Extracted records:
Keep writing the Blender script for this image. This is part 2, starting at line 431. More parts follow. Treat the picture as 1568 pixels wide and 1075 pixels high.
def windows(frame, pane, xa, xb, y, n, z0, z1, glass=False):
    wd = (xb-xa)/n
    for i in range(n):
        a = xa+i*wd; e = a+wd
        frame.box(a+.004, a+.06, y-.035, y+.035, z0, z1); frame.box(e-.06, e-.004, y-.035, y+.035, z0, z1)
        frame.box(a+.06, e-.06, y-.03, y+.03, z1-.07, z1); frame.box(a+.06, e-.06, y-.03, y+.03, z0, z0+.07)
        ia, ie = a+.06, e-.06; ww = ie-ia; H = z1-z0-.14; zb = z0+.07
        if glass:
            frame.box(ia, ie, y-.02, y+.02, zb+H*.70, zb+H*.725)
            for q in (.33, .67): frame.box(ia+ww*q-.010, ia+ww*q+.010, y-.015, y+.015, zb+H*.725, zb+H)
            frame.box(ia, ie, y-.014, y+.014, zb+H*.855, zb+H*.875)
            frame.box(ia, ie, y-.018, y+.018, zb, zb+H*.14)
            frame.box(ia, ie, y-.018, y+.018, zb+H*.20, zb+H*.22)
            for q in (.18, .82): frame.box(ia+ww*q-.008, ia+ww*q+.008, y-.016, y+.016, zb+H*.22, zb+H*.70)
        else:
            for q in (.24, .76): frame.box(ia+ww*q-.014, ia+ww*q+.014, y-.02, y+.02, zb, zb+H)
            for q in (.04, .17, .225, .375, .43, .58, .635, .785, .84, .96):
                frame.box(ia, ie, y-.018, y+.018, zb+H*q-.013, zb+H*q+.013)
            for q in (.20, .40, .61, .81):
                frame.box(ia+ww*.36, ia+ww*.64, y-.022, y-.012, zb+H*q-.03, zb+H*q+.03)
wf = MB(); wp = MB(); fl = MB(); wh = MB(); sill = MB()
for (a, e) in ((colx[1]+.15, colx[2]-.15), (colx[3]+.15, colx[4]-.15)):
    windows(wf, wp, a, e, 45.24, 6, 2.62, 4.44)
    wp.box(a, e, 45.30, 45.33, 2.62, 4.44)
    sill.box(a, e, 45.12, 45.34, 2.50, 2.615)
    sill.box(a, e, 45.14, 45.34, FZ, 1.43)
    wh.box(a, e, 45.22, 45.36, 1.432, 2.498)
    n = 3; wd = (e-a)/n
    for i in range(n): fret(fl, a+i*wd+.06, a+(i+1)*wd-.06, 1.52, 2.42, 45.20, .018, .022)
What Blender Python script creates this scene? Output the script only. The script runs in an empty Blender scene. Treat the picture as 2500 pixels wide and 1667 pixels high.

Short task:
Reproduce the records word for word.

Task solution:
Keep writing the Blender script for this image. This is part 2, starting at line 431. More parts follow. Treat the picture as 1568 pixels wide and 1075 pixels high.
def windows(frame, pane, xa, xb, y, n, z0, z1, glass=False):
    wd = (xb-xa)/n
    for i in range(n):
        a = xa+i*wd; e = a+wd
        frame.box(a+.004, a+.06, y-.035, y+.035, z0, z1); frame.box(e-.06, e-.004, y-.035, y+.035, z0, z1)
        frame.box(a+.06, e-.06, y-.03, y+.03, z1-.07, z1); frame.box(a+.06, e-.06, y-.03, y+.03, z0, z0+.07)
        ia, ie = a+.06, e-.06; ww = ie-ia; H = z1-z0-.14; zb = z0+.07
        if glass:
            frame.box(ia, ie, y-.02, y+.02, zb+H*.70, zb+H*.725)
            for q in (.33, .67): frame.box(ia+ww*q-.010, ia+ww*q+.010, y-.015, y+.015, zb+H*.725, zb+H)
            frame.box(ia, ie, y-.014, y+.014, zb+H*.855, zb+H*.875)
            frame.box(ia, ie, y-.018, y+.018, zb, zb+H*.14)
            frame.box(ia, ie, y-.018, y+.018, zb+H*.20, zb+H*.22)
            for q in (.18, .82): frame.box(ia+ww*q-.008, ia+ww*q+.008, y-.016, y+.016, zb+H*.22, zb+H*.70)
        else:
            for q in (.24, .76): frame.box(ia+ww*q-.014, ia+ww*q+.014, y-.02, y+.02, zb, zb+H)
            for q in (.04, .17, .225, .375, .43, .58, .635, .785, .84, .96):
                frame.box(ia, ie, y-.018, y+.018, zb+H*q-.013, zb+H*q+.013)
            for q in (.20, .40, .61, .81):
                frame.box(ia+ww*.36, ia+ww*.64, y-.022, y-.012, zb+H*q-.03, zb+H*q+.03)
wf = MB(); wp = MB(); fl = MB(); wh = MB(); sill = MB()
for (a, e) in ((colx[1]+.15, colx[2]-.15), (colx[3]+.15, colx[4]-.15)):
    windows(wf, wp, a, e, 45.24, 6, 2.62, 4.44)
    wp.box(a, e, 45.30, 45.33, 2.62, 4.44)
    sill.box(a, e, 45.12, 45.34, 2.50, 2.615)
    sill.box(a, e, 45.14, 45.34, FZ, 1.43)
    wh.box(a, e, 45.22, 45.36, 1.432, 2.498)
    n = 3; wd = (e-a)/n
    for i in range(n): fret(fl, a+i*wd+.06, a+(i+1)*wd-.06, 1.52, 2.42, 45.20, .018, .022)
What Blender Python script creates this scene? Output the script only. The script runs in an empty Blender scene. Treat the picture as 2500 pixels wide and 1667 pixels high.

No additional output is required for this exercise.